WHAT NEEDS TO BE DONE
Working from the top of the listing below, retype each line through the line containing "return lambda u: np.interp(u, x, y)", both included, with no pictures.

Recorded data:
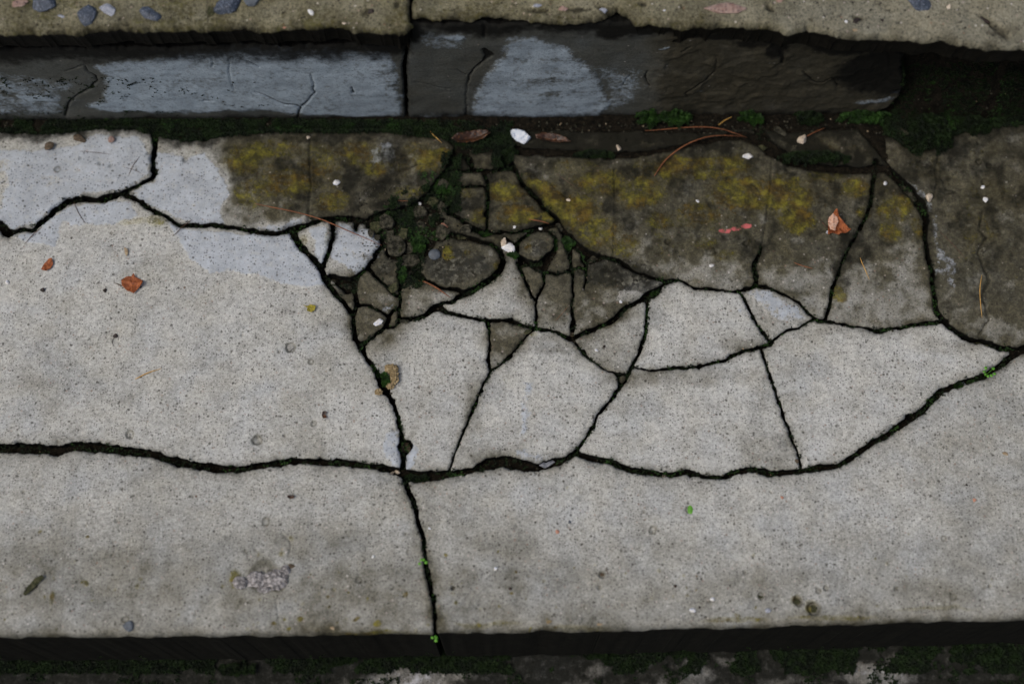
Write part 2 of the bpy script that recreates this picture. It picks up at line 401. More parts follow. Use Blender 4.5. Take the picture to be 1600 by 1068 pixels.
def axis(lo, hi, step, elo, ehi, big):
    a = np.arange(lo, hi, step)
    left = [lo]; s = step
    while left[-1] > elo: s = min(s * 1.15, big); left.append(left[-1] - s)
    right = [a[-1]]; s = step
    while right[-1] < ehi: s = min(s * 1.15, big); right.append(right[-1] + s)
    return np.concatenate([np.array(left[:0:-1]), a, np.array(right[1:])])
def line_v(plane, pts):
    q = sorted(plane.uv(*p) for p in pts); x = np.array([a for a, b in q]); y = np.array([b for a, b in q])
    return lambda u: np.interp(u, x, y)

# ------------------------------------------------------------------ TREAD: crack network traced on the step
CR = [
 [(-3200,250,14),(-700,300,14),(-60,335,13),(0,350,14),(10,362,17),(25,361,9),(50,356,9),(68,346,11),(85,328,11),(105,314,13),(130,310,13),(150,312,13),(170,307,14),(187,302,13)],
 [(187,302,11),(205,293,9),(225,284,8),(236,279,9),(242,270,9),(238,250,8),(242,232,10),(240,195,16)],
 [(187,302,10),(208,308,9),(225,320,9),(245,331,8),(262,338,8),(278,350,8),(300,352,9),(330,350,9),(360,354,9),(400,361,9),(430,364,9),(457,358,12),(478,350,11),(500,343,10),(530,341,12),(560,342,12),(585,348,14)],
 [(457,362,12),(468,382,12),(480,395,12),(497,412,11),(505,428,12),(515,446,12),(528,464,9),(543,478,9),(552,492,8),(553,515,9),(556,530,10),(563,540,12),(572,557,7),(583,573,8),(590,585,12),(600,605,14),(608,617,10),(615,632,8),(622,652,6),(627,672,6),(628,686,10),(633,697,24),(630,712,10),(631,738,12)],
 [(-3200,640,14),(-700,690,14),(-60,698,14),(0,699,14),(40,700,15),(90,701,16),(115,697,17),(140,697,18),(170,700,15),(200,704,14),(230,706,14),(260,715,13),(290,723,13),(330,730,14),(370,732,13),(400,728,12),(440,721,12),(470,719,12),(510,721,12),(550,723,12),(590,729,11),(625,737,14),(650,744,20),(680,742,16),(710,738,13),(740,733,12),(765,724,18),(790,719,20),(815,726,18),(840,730,14),(865,722,14),(885,716,9),(900,707,12),(909,711,10),(930,716,12),(956,721,12),(987,734,12),(1019,737,12),(1050,742,9),(1072,736,10),(1097,743,9),(1125,746,8),(1144,738,11),(1175,732,12),(1203,739,12),(1237,737,12),(1269,732,12),(1300,728,11),(1315,724,10),(1332,713,11),(1352,699,11),(1378,683,11),(1400,669,11),(1420,655,12),(1442,641,12),(1456,626,13),(1470,611,13),(1490,602,11),(1515,594,12),(1540,585,11),(1562,571,11),(1580,557,12),(1592,549,14),(1660,515,12),(2300,330,12),(3400,60,14)],
 [(1385,262,14),(1405,280,14),(1425,300,18),(1440,318,16),(1448,345,11),(1447,370,8),(1450,400,8),(1457,430,8),(1460,460,9),(1463,480,11),(1470,495,12),(1480,507,11),(1497,520,9),(1515,530,11),(1535,534,12),(1560,541,10),(1590,547,12)],
 [(633,748,12),(637,765,10),(645,780,10),(650,800,9),(658,825,9),(662,845,9),(664,865,8),(666,885,8),(670,905,9),(676,930,8),(679,955,8),(679,975,7),(680,1030,8)],
 [(1277,500,9),(1300,502,5),(1330,508,6),(1360,513,6),(1385,514,7),(1410,510,8),(1440,505,8),(1468,502,9)],
 [(625,498,5),(639,498,9),(655,496,10),(667,490,12),(676,482,14),(686,480,12),(701,487,9),(715,491,8),(740,496,6),(765,499,7),(800,500,7),(815,507,6),(837,512,7),(862,515,7),(882,524,8),(894,529,10)],
 [(894,529,9),(907,522,9),(930,512,9),(950,505,9),(965,494,10),(980,477,8),(995,471,9),(1012,462,14),(1025,455,14),(1037,443,7),(1050,439,5)],
 [(800,255,10),(815,282,8),(835,305,10),(852,325,7),(870,340,10),(882,360,12),(895,375,10),(920,392,6),(942,400,9),(965,405,9),(987,420,7),(1012,430,6),(1037,437,5),(1062,437,5),(1075,442,6),(1087,449,7),(1112,451,8),(1135,453,5),(1150,454,6),(1170,451,7),(1182,445,10),(1200,449,6),(1220,457,6),(1235,465,6),(1250,472,6),(1260,485,6),(1270,494,7),(1277,500,9)],
 [(1182,445,9),(1182,430,9),(1178,412,10),(1188,394,5),(1190,384,3)],
 [(1290,497,8),(1299,470,7),(1300,450,7),(1308,435,5),(1318,405,5),(1330,380,5),(1345,355,5),(1355,335,6),(1362,310,6),(1365,290,6),(1367,270,8),(1370,250,12)],
 [(1155,455,6),(1162,465,5),(1172,485,5),(1182,502,5),(1192,517,5),(1204,533,8)],
 [(1204,535,8),(1190,541,7),(1175,546,8),(1160,548,6),(1145,556,7),(1130,563,7),(1100,570,6),(1075,573,6),(1050,575,6),(1025,578,5),(1000,575,4),(988,572,5)],
 [(1204,533,7),(1215,526,5),(1230,516,5),(1250,510,5),(1262,503,5),(1274,498,6)],
 [(1190,543,5),(1199,575,4),(1210,605,3.5),(1220,635,4),(1230,665,4),(1240,690,4),(1250,715,5),(1252,735,5)],
 [(1015,462,7),(1012,470,6),(1010,515,5),(1000,550,5),(987,572,7),(980,590,6),(965,610,6),(950,632,6),(935,647,6),(925,670,5),(912,687,5),(898,707,8)],
 [(894,531,6),(905,543,4),(920,558,4),(935,570,4),(950,578,4),(967,584,4),(985,583,5)],
 [(967,584,4),(967,604,4)],
 [(762,499,5),(765,520,4),(764,545,4),(766,581,4)],
 [(838,512,6),(826,521,6),(812,538,4),(800,552,4),(785,566,4),(766,581,5),(756,600,4),(747,618,4),(735,648,3.5),(722,680,3.2),(710,710,3.2),(701,738,4)],
 [(810,411,8),(815,425,6),(821,439,5),(826,450,5),(830,460,5),(838,470,5),(838,490,4),(838,512,5)],
 [(851,425,7),(850,442,5),(845,454,5),(838,468,6)],
 [(815,415,8),(828,412,8),(840,418,12),(852,425,8),(870,427,6),(895,421,6)],
 [(882,372,12),(888,382,14),(891,392,10),(892,405,6),(895,422,5),(895,442,3.4),(896,461,3.4),(894,470,5),(894,481,6),(895,492,7),(897,504,9),(895,512,8),(893,527,7)],
 [(895,420,6),(907,417,6),(915,419,7)],
 [(900,386,8),(907,393,6),(911,403,8),(916,412,8),(916,425,5),(916,440,3),(913,452,2)],
 [(915,410,8),(930,405,10),(942,402,9)],
 [(865,392,12),(857,407,9),(851,422,9)],
 [(790,372,8),(803,386,14),(808,398,8),(820,406,8),(835,411,8),(847,407,7),(857,397,7),(869,386,7),(868,371,8),(858,360,6),(842,357,7),(830,362,6),(818,371,6),(808,379,7),(803,386,10)],
 [(766,361,8),(785,363,6),(804,362,5),(822,360,6),(840,356,12),(865,350,12),(872,342,9)],
 [(756,268,10),(762,280,8),(762,297,6),(762,315,6),(761,332,5),(761,352,5),(760,361,8)],
 [(702,291,10),(725,290,6),(750,289,6),(760,291,6)],
 [(704,265,8),(731,266,8),(750,265,8),(770,267,10),(780,263,9),(800,262,9)],
 [(722,228,16),(730,245,13),(737,259,9)],
 [(787,228,16),(787,252,12),(795,261,8)],
 [(700,262,12),(700,295,10),(703,315,8),(701,330,10),(719,341,8),(731,349,10),(740,357,12),(756,364,13),(769,362,8)],
 [(655,405,9),(656,425,7),(665,438,5),(687,447,4),(706,450,4),(717,453,6),(725,455,6),(737,452,9),(754,445,13),(769,434,13),(781,422,12),(787,407,12),(781,392,9),(769,381,10),(750,376,10),(731,371,10),(706,366,14),(680,372,14),(665,388,18),(655,405,10)],
 [(754,445,12),(735,456,12),(715,464,10),(706,471,7),(692,473,4),(678,477,9)],
 [(635,412,22),(626,428,12),(625,442,7),(625,461,5),(624,479,4),(624,497,6)],
 [(660,437,7),(640,428,8),(628,425,10)],
 [(575,417,8),(590,434,7),(601,443,7),(612,455,7),(623,463,6)],
 [(515,430,10),(532,437,16),(545,442,22),(556,434,10),(560,430,6),(575,417,7),(584,405,6),(589,394,8),(597,384,10),(601,370,16),(588,357,9),(575,351,12)],
 [(556,345,8),(556,359,7)],
 [(520,345,10),(520,370,9),(516,386,7),(511,402,8),(506,415,11)],
 [(555,440,8),(556,454,5),(557,472,7),(552,490,8)],
 [(525,440,8),(545,449,18),(556,450,6)],
 [(557,476,7),(570,475,5),(580,479,5),(595,484,5),(607,492,6),(607,498,6),(600,511,6),(587,521,5),(576,530,5),(564,537,12)],
 [(607,490,6),(614,484,5),(624,476,5)],
 [(624,500,6),(614,508,6),(601,511,6)],
 [(715,225,10),(700,262,10),(687,282,16),(672,302,16),(655,314,12),(640,324,14),(618,328,12),(600,334,14),(580,342,14)],
 [(590,352,20),(620,345,26),(650,340,30),(675,330,30),(690,312,20)],
 [(600,368,22),(630,370,30),(660,360,30),(690,350,24)],
 [(612,392,22),(635,395,28),(655,385,18)],
]
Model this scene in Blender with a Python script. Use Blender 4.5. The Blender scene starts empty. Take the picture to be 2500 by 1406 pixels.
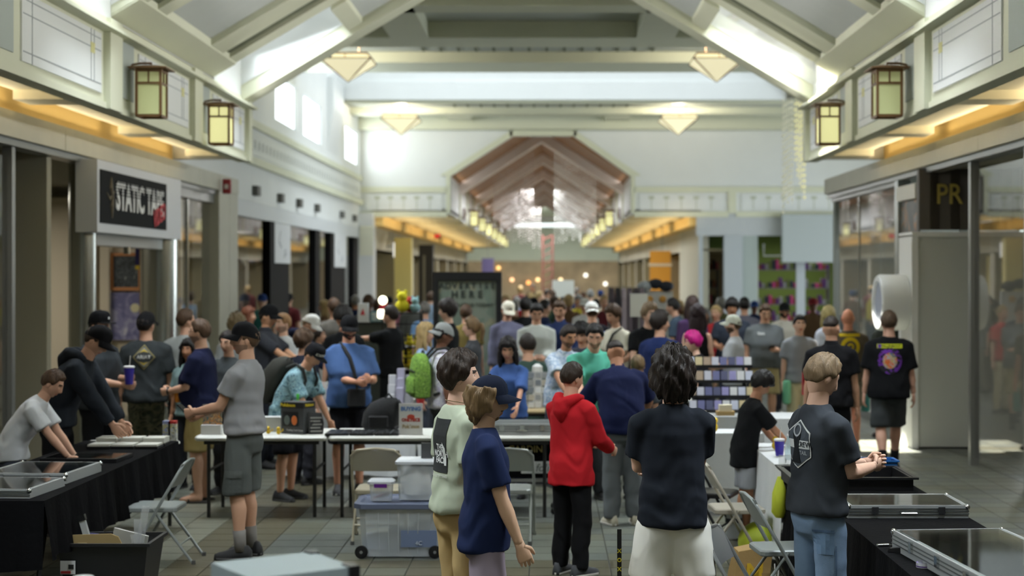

ANSWER
Write part 2 of the bpy script that recreates this picture. It picks up at line 401. More parts follow. Use Blender 4.5. Take the picture to be 1600 by 1068 pixels.
def axis(lo, hi, step, elo, ehi, big):
    a = np.arange(lo, hi, step)
    left = [lo]; s = step
    while left[-1] > elo: s = min(s * 1.15, big); left.append(left[-1] - s)
    right = [a[-1]]; s = step
    while right[-1] < ehi: s = min(s * 1.15, big); right.append(right[-1] + s)
    return np.concatenate([np.array(left[:0:-1]), a, np.array(right[1:])])
def line_v(plane, pts):
    q = sorted(plane.uv(*p) for p in pts); x = np.array([a for a, b in q]); y = np.array([b for a, b in q])
    return lambda u: np.interp(u, x, y)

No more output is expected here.